Mr. Gould believes that “firms like Binah Capital, with scale and a multi-brand, multi-custodial and multi-clearing approach, (deliver) optimal support across distinct business models serving a diverse client base. Hybrids can be responsive to the specific needs of financial advisors and clients who expect and deserve unfettered access to tools, resources and technologies to achieve their long-term growth goals.”

A comprehensive product platform is a real differentiator for Mr. Karlitz who believes, “Insurance provides the foundation for a secure financial plan, making an insurance company’s ecosystem an ideal platform for financial advisors. As part of the larger company, advisors have access to tools designed to mitigate risk, which in turn enables them to help clients develop an appropriate investment portfolio, knowing they have guardrails in place.”

Times change. Values always matter.

If you say “change is good”… you won’t hear any arguments from recruiters. Change is their bread and butter – and their opportunity to shine a spotlight on their firms’ value proposition and showcase their bonafides.

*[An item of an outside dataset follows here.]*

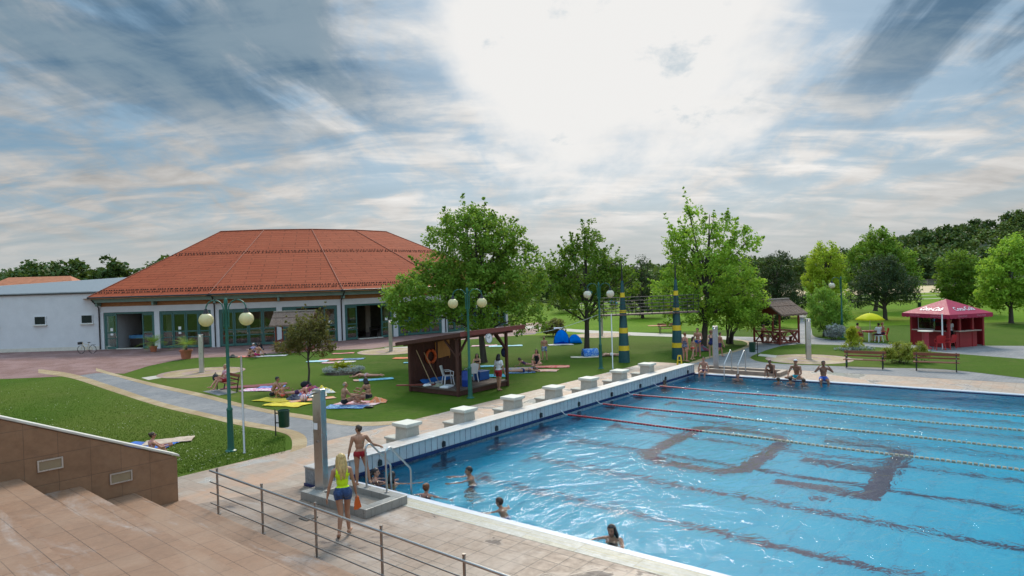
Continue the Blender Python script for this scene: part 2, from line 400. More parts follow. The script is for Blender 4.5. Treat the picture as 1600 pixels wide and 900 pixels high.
MAT['parapet'] = brick_mat('parapet_tile', (.31, .165, .088), (.28, .148, .078), (.16, .088, .052), .60, .60, .006, 0, .6, rot=(R(90), 0, 0), stain=(.36, .21, .12), stain_amt=.45)
MAT['coping'] = plain('pale_stone', (.60, .56, .48), .6, .12, 3)
MAT['white_tile'] = brick_mat('white_pool_tile', (.55,.56,.57),(.5,.52,.53),(.10,.11,.13), .25, .60, .012, 0, .35, stain=(.55, .56, .55), stain_amt=.35)
MAT['white_top'] = brick_mat('worn_white_tile', (.53, .52, .50), (.46, .45, .44), (.27, .27, .27), .25, .30, .008, 0, .45, stain=(.42, .34, .28), stain_amt=.6)
MAT['navy_tile'] = plain('navy_tile', (.012, .02, .09), .25, .3, 20, bump=0)
MAT['cream_grate'] = brick_mat('overflow_grate', (.46, .41, .27), (.50, .51, .53), (.2, .19, .15), 1.25, .035, .006, 0, .5, stain=(.36, .33, .25), stain_amt=.3)
MAT['white_edge'] = plain('white_edge', (.50, .52, .57), .4, .1, 8)
MAT['mark'] = plain('dark_floor_tile', (.010, .014, .045), .4, .25, 14, bump=0)
def pool_floor():
    t = NT('pool_floor_tile'); v = t.coord('Object')
    br = t.n('ShaderNodeTexBrick', offset=0); t.l(v, br.inputs['Vector']); br.inputs['Scale'].default_value = 1
    br.inputs['Brick Width'].default_value = 1.0; br.inputs['Row Height'].default_value = 1.0; br.inputs['Mortar Size'].default_value = .012
    for k_, q in (('Color1', (.0003, .285, .43)), ('Color2', (.0003, .305, .455)), ('Mortar', (.001, .15, .26))): br.inputs[k_].default_value = (*q, 1)
    n1 = t.noise(v, .4, 4); c = t.mix(t.ramp(n1, .3, .7, 0, .25), br.outputs['Color'], (.0003, .23, .36))
    return t.done(t.pbr(c, .4, 0, .3))
MAT['pool_floor'] = pool_floor()
def water_mat():
    t = NT('pool_water'); v = t.coord('Object')
    w1 = t.noise(t.coord('Object', (1, .5, 1), (0, 0, R(35))), .9, 3, .55, .7)
    w2 = t.noise(t.coord('Object', (1, .6, 1), (0, 0, R(-20))), 2.4, 3, .55, .9)
    w3 = t.noise(v, 7.5, 3, .6, .6)
    calm = t.ramp(t.noise(t.coord('Object', loc=(7, 2, 0)), .13, 2, .5, .5), .36, .62, .45, 1.6)
    h = t.math('ADD', t.math('ADD', t.math('MULTIPLY', w1, .62), t.math('MULTIPLY', w2, .46)), t.math('MULTIPLY', w3, .065))
    h = t.math('MULTIPLY', h, calm)
    nrm = t.bump(h, 1.0, .145)
    return t.done(t.pbr((1, 1, 1), .0, 0, .5, nrm, **{'Transmission Weight': 1., 'IOR': 1.13, 'Specular Tint': (.30, .82, 1.)}))
MAT['water'] = water_mat()

# ------------------------------------------------------------------ the ground
PL, PWN, PWF = 50., -3.53, 18.36       # the pool: length along its lanes, near and far edge
def ring(o_rect, i_rect):
    (a0, b0, a1, b1), (c0, d0, c1, d1) = o_rect, i_rect
    v = [(a0, b0), (a1, b0), (a1, b1), (a0, b1), (c0, d0), (c1, d0), (c1, d1), (c0, d1)]
    return v, [(0, 1, 5, 4), (1, 2, 6, 5), (2, 3, 7, 6), (3, 0, 4, 7)]
def in_pool_frame(o):
    o.location = PO + Vector((0, 0, o.location.z)); o.rotation_euler = (0, 0, TH); return o
v2, f2 = ring((-1500, -1500, 1500, 1500), (-.3, PWN - .3, PL + .3, PWF + .3))
lawn = MB(); lawn.add([(x, y, 0) for x, y in v2], f2)
tag(in_pool_frame(lawn.build('lawn', MAT['grass'])), kind='structure')
def sheet(name, pts, m, z, kind='structure'):
    mb = MB(); mb.add([(p[0], p[1], z) for p in pts], [tuple(range(len(pts)))])
    o = mb.build(name, m)
    if o.data.polygons[0].normal.z < 0: o.data.flip_normals()
    return tag(o, kind=kind)
def smooth_line(px, n=6):
    P = [G(*p) for p in px]; out = []
    for i in range(len(P) - 1):
        a, b, c, d = P[max(i - 1, 0)], P[i], P[i + 1], P[min(i + 2, len(P) - 1)]
        for k in range(n):
            t = k / n; out.append(.5 * ((2 * b) + (c - a) * t + (2 * a - 5 * b + 4 * c - d) * t * t + (3 * b - a - 3 * c + d) * t ** 3))
    out.append(P[-1]); return out
# deck round the pool, in the pool's own frame
v2, f2 = ring((-4.25, -14, PL + 6, 21.85), (-.3, PWN - .3, PL + .3, PWF + .3))
deck = MB(); deck.add([(x, y, 0) for x, y in v2], f2[:1] + f2[1:2]); deck.add([(x, y, 0) for x, y in v2], f2[2:], 1)
d_o = deck.build('pool_deck', [MAT['deck'], MAT['deck_worn']]); d_o.location.z = .008; tag(in_pool_frame(d_o), kind='structure')
# basin
bs = MB(); zb = -1.28
bs.add([(0, PWN, zb), (PL, PWN, zb), (PL, PWF, zb), (0, PWF, zb)], [(0, 1, 2, 3)])
ins = ((0, PWN), (PL, PWN), (PL, PWF), (0, PWF))
for i in range(4):
    a, b = ins[i], ins[(i + 1) % 4]
    bs.add([(*a, zb), (*b, zb), (*b, -.16), (*a, -.16)], [(0, 3, 2, 1)])
    bs.add([(*a, -.16), (*b, -.16), (*b, .002), (*a, .002)], [(0, 3, 2, 1)], 1)
b_o = in_pool_frame(bs.build('pool_basin', [MAT['pool_floor'], MAT['navy_tile']])); tag(b_o, kind='structure')
mk = MB()
def mark(a0, b0, a1, b1): mk.add([(a0, b0, zb + .006), (a1, b0, zb + .006), (a1, b1, zb + .006), (a0, b1, zb + .006)], [(0, 1, 2, 3)])
for k in range(-1, 8):
    y = 2.5 * k; mark(1.6, y - .13, PL - 1.6, y + .13); mark(1.35, y - .5, 1.6, y + .5)
zm = zb + .012
def poly_mark(pts): mk.add([(x, y, zm) for x, y in pts], [tuple(range(len(pts)))])
poly_mark([(8.5, 3.95), (11.15, 3.95), (11.15, 9.5), (8.5, 9.5), (8.5, 8.95), (10.6, 8.95), (10.6, 7.0), (8.5, 7.0), (8.5, 6.4), (10.6, 6.4), (10.6, 4.5), (8.5, 4.5)])
def rr_(a0, b0, a1, b1, r, n=6):
    out = []
    for cx_, cy_, s_ in ((a1 - r, b1 - r, 0), (a0 + r, b1 - r, 90), (a0 + r, b0 + r, 180), (a1 - r, b0 + r, 270)):
        out += [(cx_ + r * math.cos(R(s_ + 90 * k / n)), cy_ + r * math.sin(R(s_ + 90 * k / n))) for k in range(n + 1)]
    return out
oo, ii = rr_(4.05, 3.95, 7.75, 9.5, 1.1), rr_(4.62, 4.5, 7.2, 8.95, .6); n_ = len(oo)
mk.add([(x, y, zm) for x, y in oo + ii], [(k, (k + 1) % n_, n_ + (k + 1) % n_, n_ + k) for k in range(n_)])
mark(9.7, 3.3, 10.1, 3.6)
mk.add([], [])
for k in range(-1, 8):                      # the upright bar of each lane's T on the end wall
    y = 2.5 * k; mk.add([(.012, y - .13, -1.2), (.012, y + .13, -1.2), (.012, y + .13, -.17), (.012, y - .13, -.17)], [(0, 1, 2, 3)])
    mk.add([(.014, y - .5, -.95), (.014, y + .5, -.95), (.014, y + .5, -.70), (.014, y - .5, -.70)], [(0, 1, 2, 3)])
tag(in_pool_frame(mk.build('floor_marking', MAT['mark'])), kind='structure')
wt = MB(); wt.add([(0.001, PWN + .001, -.02), (PL, PWN + .001, -.02), (PL, PWF - .001, -.02), (0.001, PWF - .001, -.02)], [(0, 1, 2, 3)])
tag(in_pool_frame(wt.build('pool_water', MAT['water'])), kind='structure')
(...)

How firms identify and capture  advisors who’ll thrive within their business model is both an art and a science. How financial advisors home in on their ideal firm comes down to what I call “Feel, Fit, FinancialsTM,” – a critical assessment centered on the concept of value: do the firm’s values align with yours, do the technologies and solutions add value to your business and does the firm value you as a professional.